Our perennial Oil challenge….

As far as oil is concerned, India is doomed by mother nature.  The oil reserves that we have are very low as compared to countries like Saudi Arabia.

But they aren’t that low. We have reserves worth 4,728,790,000 barrels , much higher than that of some developed countries like the UK (crude oil output of 1,083,928.37 barrels per day ).

So, why has our production output gone down to 0.08% of our reserves?

The problem here is that we haven’t discovered any major oil wells in quite some time.

Our last major oil well discoveries took place in 2004.

So, why aren’t we exploring? Because not only is exploring difficult, but it is also very costly.

Companies need to invest in high-end tech to make sure they are able to discover oil.

And this expensive process, which also ends up taking years on end, doesn’t always promise results. So, most private companies do not invest much in oil exploration.

Especially because even though they are successful they have to share profits with the government and also have to pay a 20% cess on any crude oil that they produce.

This also increases the costs of domestic crude oil putting producers at a disadvantage as compared to importers.

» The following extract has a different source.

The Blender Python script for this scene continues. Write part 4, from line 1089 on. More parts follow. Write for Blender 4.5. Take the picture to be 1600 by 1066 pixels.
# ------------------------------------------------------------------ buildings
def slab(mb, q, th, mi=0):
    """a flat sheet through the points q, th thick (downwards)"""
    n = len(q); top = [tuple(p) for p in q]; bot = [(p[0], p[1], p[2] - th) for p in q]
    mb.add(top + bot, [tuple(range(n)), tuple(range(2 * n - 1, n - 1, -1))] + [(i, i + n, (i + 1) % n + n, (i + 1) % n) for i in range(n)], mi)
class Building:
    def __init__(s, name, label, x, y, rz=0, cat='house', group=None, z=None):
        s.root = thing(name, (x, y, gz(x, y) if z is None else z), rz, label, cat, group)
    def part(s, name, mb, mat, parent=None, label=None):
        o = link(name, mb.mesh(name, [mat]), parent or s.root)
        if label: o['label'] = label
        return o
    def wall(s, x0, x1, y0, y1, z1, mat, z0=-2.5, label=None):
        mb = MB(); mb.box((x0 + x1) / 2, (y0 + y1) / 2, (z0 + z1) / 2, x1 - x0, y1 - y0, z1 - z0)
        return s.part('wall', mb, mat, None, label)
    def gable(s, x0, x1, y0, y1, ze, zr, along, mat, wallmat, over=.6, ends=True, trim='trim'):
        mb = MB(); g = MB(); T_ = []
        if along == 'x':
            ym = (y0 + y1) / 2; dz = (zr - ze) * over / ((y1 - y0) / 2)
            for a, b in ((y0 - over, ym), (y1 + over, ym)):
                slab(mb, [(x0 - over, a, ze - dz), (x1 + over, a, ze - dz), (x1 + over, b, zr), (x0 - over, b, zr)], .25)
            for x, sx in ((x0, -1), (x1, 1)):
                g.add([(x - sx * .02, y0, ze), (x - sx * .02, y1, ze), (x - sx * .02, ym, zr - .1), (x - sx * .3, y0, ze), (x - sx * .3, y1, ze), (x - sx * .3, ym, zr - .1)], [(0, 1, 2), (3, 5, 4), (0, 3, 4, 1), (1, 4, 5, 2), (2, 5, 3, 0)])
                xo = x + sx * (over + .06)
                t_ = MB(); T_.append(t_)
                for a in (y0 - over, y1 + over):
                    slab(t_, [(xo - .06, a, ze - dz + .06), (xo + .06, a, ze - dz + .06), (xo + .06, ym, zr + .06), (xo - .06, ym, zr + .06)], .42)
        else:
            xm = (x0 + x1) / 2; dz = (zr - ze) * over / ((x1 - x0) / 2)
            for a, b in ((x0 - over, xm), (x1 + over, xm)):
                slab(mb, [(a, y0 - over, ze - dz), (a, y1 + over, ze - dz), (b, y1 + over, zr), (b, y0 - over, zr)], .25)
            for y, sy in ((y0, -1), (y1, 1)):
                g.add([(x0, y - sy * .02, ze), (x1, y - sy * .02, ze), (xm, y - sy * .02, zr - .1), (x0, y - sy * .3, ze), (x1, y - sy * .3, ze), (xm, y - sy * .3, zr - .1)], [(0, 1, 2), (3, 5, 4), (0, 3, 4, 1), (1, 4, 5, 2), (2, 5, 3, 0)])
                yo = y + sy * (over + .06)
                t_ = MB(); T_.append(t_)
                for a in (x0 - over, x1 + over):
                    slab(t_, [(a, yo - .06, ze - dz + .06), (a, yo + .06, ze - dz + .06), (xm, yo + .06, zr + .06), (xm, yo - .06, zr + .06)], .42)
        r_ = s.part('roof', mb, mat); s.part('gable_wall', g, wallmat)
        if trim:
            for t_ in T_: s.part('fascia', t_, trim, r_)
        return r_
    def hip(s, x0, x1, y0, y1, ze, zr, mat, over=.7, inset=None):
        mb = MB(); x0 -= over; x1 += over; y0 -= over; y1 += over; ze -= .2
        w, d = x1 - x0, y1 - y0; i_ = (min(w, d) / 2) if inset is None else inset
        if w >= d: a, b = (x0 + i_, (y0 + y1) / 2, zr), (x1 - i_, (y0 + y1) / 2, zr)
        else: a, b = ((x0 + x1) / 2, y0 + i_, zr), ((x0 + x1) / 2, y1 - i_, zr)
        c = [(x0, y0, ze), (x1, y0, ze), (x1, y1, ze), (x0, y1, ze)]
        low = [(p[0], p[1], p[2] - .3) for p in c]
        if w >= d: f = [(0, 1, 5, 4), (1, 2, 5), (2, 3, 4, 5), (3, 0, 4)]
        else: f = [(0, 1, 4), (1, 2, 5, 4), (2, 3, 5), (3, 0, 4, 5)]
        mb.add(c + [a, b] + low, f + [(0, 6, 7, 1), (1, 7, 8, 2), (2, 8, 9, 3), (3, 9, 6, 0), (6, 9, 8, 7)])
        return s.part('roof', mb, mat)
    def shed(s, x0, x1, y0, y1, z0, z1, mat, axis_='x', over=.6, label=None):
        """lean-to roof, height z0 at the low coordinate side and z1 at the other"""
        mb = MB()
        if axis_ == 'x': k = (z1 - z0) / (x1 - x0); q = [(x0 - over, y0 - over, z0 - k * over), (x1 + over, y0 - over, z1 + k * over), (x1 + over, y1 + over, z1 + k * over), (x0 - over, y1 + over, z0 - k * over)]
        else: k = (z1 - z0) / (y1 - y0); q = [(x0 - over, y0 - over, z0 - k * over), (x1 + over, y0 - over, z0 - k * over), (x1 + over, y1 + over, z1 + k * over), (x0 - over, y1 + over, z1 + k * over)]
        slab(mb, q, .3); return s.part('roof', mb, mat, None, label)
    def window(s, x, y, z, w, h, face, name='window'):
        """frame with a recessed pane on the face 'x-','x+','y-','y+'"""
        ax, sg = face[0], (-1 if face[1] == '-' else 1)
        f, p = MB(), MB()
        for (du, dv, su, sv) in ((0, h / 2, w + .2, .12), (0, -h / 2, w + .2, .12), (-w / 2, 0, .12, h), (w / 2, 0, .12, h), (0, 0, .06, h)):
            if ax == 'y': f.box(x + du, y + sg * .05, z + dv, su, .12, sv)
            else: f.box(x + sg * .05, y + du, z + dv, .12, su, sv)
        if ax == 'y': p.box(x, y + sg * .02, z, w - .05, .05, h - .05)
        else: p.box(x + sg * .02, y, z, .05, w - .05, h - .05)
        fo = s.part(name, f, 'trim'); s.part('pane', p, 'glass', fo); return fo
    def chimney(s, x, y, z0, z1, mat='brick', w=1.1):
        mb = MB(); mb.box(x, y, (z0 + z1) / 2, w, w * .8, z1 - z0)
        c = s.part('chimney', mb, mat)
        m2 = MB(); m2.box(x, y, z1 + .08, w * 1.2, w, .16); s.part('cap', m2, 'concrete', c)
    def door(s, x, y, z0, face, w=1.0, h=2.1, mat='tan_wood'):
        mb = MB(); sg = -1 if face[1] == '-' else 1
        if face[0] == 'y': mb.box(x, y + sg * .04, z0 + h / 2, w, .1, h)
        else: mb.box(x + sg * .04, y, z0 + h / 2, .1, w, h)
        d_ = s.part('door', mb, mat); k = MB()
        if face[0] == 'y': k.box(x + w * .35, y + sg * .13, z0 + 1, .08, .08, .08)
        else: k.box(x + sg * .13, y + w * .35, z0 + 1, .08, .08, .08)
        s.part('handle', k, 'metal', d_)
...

So, the major burden of exploration falls on state-owned ONGC which is also India’s biggest oil producer, (accounting for 76.7% of all domestic production).

But even ONGC has been unable to explore much. It has become an acquisition machine.

When the Gujarat State Petroleum Corporation wanted to divest off its Deen Dayal Field to avoid a loan default, ONGC stepped in to buy it even though it did not have the tech to extract oil from it.

In 2018, when the government wanted to increase its revenue and meet disinvestment targets, ONGC bought Hindustan Petroleum Corporation Limited from it.

These acquisitions, plus orders from the government to subsidies crude oil products, have put the company in major debt. It currently has an outstanding debt of Rs. 1,23,945 crores.

So, exploration is not an option. What’s the solution then?

Is Partnering with Foreign Companies, the solution…

Many foreign companies have developed tech that has made exploration much easier and faster. That’s how Cairn was able to find an oil field in Rajasthan where even ONGC and other companies could not.

But because of an internal reorganization, India demanded retrospective taxes worth Rs. 10,200 crores from the company.

And when it refused, the government seized dividends and withheld tax refunds (it has since returned these refunds after a court sided with Cairn ).

Such mistreatment could have alienated further foreign participation in India.

But we are trying to rectify this by introducing new laws that make investing in India more lucrative.

Companies can now identify areas they want to explore and bid for them instead of exploring only in government-identified areas.

They are now allowed to pay the government a share in profits only after their initial investment costs have been recovered.

The process of getting exploration and production licenses has also been made easier.

Also, to make sure the development of fields continues despite ONGC’s debt and its slow approach, the government is also privatizing some ONGC owned fields that are lying unused.

After these new rules, some private players have shown an interest in oil exploration. Vedanta pledged $4 billion towards oil exploration this year.

However, given the fact that we have limited resources and a lot of our oil wells are drying up, maybe we should look to exploring alternatives to crude oil.

Like sustainable biofuels made from algae and microbes.

This could help us reduce import dependence until we can go fully green.

Summarizing, India has enough oil reserves to greatly reduce our imports but because companies aren’t looking for it we have to keep importing.